Selon l'historienne américaine Marci Shore (l’épouse de Timothy Snyder, largement cité dans les épisodes précédents), la formule de Nayyem, «les "like" ne comptent pas», pourrait à la fois définir la nature de l'Euromaïdan et servir de feuille de route pour tous les mouvements sociaux du 21e siècle. Car ce post rencontre un succès immédiat. Des milliers de personnes se dirigent aussitôt vers Maïdan («la place», en ukrainien). Dans les mois qui suivent, ces chiffres gonflent en dépit des violentes répressions et des nuits glaciales. Cet hiver de révolte fera chuter le régime de Ianoukovitch. Et conduira la Russie à occuper la Crimée en mars 2014.

Corruption et élections truquées

Comme toutes les révolutions, celle de 2013-2014 a d'abord des causes économiques et sociales.
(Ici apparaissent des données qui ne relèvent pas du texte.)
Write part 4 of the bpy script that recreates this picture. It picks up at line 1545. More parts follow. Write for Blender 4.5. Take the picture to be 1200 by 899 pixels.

La situation du pays à l'aube de son soulèvement est déprimante. En vingt-deux ans d'indépendance, la corruption de masse pratiquée par le premier président Leonid Kravtchouk puis son successeur Leonid Koutchma a empêché l'Ukraine de décoller économiquement et d'établir un État de droit crédible.

Les journalistes d'opposition disparaissent parfois sans laisser de traces, les élections sont régulièrement truquées, comme les marchés d'Etat et la quasi-totalité des privatisations. Les années 1990 représentent un long cauchemar pour l'écrasante majorité de la population, tant en Ukraine qu'en Russie, ce qui joue un rôle fondamental dans l'invasion de l'Ukraine de 2022.